The half-hour program, which was created by the star, Jerry Seinfeld, and producer and writer Larry David, almost didn’t get off the ground. It began as a 90-minute special, purporting to depict how a comedian puts together his routine based on material he gathers as he goes about his day. At the end of the show, there would be an on-stage performance of the routine. But it was soon apparent that 90 minutes was too long for the show, and a shorter, 30-minute sitcom couldn’t accommodate a stand-up routine.

What remained became the basis for the new series set on the Upper West Side of New York. Each half hour would be made up of emotionally honest, humorous observations transformed into stories about everyday modern life, pared down to their essence, like stand-up comedy. Essentially it would be about four self-absorbed, neurotic New York Jews, several of whom were lightly disguised with other ethnicities by the show’s creators. That move didn’t really seem to fool knowledgeable viewers.

“Shiks-appeal” is what Jason Alexander’s character tells Julia Louis Dreyfus’s character she has as a gentile woman that attracts Jewish men to her.

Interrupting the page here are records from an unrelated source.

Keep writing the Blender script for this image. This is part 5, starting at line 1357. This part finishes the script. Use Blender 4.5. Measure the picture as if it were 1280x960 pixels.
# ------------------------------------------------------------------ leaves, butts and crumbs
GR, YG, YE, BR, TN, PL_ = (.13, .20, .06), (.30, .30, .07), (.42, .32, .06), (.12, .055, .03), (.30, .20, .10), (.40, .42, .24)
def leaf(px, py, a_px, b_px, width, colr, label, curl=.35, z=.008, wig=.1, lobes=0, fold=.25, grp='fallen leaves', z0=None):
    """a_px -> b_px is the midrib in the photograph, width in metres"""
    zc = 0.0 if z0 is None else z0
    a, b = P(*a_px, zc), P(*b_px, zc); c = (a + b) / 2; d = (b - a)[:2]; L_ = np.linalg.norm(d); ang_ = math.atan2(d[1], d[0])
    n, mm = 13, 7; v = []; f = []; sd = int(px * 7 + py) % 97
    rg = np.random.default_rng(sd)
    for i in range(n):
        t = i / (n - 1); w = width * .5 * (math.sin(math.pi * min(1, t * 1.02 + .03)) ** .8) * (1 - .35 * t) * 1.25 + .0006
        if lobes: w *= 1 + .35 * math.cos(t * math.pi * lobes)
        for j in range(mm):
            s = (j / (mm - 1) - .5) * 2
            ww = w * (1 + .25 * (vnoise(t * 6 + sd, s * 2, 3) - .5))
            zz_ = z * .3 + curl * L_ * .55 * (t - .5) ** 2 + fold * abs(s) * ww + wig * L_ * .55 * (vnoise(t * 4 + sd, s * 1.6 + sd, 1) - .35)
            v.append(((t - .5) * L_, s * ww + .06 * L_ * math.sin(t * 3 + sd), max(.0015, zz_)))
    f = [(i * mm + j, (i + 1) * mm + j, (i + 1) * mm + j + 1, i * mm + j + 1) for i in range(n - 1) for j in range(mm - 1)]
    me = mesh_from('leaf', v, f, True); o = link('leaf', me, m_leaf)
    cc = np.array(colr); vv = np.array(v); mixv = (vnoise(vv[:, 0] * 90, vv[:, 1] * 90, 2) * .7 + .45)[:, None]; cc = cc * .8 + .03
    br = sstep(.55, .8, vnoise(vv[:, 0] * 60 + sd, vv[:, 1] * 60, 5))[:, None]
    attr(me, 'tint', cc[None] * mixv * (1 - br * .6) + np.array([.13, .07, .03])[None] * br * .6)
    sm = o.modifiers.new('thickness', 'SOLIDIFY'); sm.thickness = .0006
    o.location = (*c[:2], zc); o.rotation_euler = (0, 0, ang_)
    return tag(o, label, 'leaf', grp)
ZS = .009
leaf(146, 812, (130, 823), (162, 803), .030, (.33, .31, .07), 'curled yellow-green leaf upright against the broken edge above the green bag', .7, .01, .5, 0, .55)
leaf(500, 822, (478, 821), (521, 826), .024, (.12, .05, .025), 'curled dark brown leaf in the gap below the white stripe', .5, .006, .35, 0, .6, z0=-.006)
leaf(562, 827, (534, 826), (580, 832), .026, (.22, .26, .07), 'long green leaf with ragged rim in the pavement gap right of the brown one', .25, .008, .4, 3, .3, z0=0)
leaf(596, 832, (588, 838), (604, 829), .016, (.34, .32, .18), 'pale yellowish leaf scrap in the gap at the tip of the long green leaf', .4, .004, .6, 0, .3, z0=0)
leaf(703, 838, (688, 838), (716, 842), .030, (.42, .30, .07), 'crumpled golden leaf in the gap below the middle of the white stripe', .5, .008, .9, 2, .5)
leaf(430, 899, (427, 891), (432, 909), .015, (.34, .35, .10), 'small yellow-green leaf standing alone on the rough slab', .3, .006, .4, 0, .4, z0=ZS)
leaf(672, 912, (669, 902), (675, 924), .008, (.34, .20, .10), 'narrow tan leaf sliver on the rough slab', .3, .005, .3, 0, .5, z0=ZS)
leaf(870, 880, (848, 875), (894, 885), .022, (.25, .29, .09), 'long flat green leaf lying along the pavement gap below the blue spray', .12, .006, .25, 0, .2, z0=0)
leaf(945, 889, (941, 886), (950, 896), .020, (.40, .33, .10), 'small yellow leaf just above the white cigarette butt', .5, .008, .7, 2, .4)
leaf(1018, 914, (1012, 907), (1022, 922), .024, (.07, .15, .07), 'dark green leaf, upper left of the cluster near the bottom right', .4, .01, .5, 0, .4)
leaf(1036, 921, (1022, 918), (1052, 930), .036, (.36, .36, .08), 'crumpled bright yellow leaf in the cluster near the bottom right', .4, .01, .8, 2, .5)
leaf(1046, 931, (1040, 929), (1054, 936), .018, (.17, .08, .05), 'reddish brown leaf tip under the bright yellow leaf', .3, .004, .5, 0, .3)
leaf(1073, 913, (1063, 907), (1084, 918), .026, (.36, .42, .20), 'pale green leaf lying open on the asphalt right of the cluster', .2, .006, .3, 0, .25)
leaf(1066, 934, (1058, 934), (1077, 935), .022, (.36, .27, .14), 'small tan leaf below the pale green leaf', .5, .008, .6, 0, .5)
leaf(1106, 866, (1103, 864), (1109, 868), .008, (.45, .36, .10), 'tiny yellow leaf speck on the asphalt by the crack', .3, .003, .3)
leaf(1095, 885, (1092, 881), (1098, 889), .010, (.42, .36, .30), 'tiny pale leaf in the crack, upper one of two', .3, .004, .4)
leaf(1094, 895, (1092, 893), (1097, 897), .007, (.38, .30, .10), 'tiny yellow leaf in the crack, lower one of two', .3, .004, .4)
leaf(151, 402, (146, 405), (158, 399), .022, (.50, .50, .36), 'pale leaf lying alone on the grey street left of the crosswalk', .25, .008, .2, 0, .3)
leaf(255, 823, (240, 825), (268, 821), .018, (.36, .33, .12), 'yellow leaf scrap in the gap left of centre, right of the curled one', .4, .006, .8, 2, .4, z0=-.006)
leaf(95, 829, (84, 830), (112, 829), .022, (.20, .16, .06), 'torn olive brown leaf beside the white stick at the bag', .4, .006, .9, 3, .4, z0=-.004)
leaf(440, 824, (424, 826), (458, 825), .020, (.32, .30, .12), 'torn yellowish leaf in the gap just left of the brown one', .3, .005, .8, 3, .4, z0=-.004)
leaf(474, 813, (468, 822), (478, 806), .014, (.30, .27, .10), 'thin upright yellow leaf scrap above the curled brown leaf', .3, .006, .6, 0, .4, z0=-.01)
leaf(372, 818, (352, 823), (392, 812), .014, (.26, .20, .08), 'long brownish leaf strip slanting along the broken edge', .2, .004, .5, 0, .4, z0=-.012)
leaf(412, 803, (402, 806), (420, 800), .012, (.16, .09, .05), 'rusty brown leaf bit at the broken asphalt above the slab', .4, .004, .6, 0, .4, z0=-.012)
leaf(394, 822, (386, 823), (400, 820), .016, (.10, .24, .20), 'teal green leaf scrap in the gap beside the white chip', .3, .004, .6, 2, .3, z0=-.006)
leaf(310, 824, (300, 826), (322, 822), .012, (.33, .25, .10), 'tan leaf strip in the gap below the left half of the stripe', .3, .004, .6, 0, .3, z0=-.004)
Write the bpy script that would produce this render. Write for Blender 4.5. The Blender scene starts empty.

Eventually there would be an episode about what the show called “shiks-appeal,” which attempted to explain why Jewish men pursue gentile women, and one about a gentile dentist who Jerry suspects converted just so he could tell Jewish jokes. Then there was the episode about an incompetent mohel who almost botches a bris.

NBC’s president at the time, Brandon Tartikoff — who is both Jewish and from New York — thought the comedy was “too New York and too Jewish.” Still, “The Seinfeld Chronicles,” as it was initially called, made its debut as a mid-season replacement during the 1989-1990 season.

Much of the brilliance of the show revolves around Jerry’s comments about everyday life. Questions like which babka is better, cinnamon or chocolate, or what is the proper amount of time to linger over a glimpse of a woman’s cleavage.

Yet Seinfeld is also about the importance of small annoyances and how the protagonist seems to bounce along through life without very many deep commitments other than to the sharp eyes with which he observes the world.

The tales of love and life in the big city that revolve around the weekly adventures of Seinfeld, the comedian, and his three single, quirky and uniquely individual friends gradually came to captivate a nation.

In the “Yada-Yada” episode, Jerry Seinfeld suspects his dentist, played by Bryan Cranston, has converted to Judaism just to tell Jewish jokes.

Interestingly, 23 years after the series flickered out, it still seems to have lost little of its appeal for its devoted audiences. They never seem to fall out of love with the images that flow from such phrases as the mimbo, the soup Nazi, and “Serenity Now.”

The only question today is whether new streaming audiences in Burkina Faso, Moldova, Myanmar, and Bangladesh will fall in love with the infamous “show about nothing.”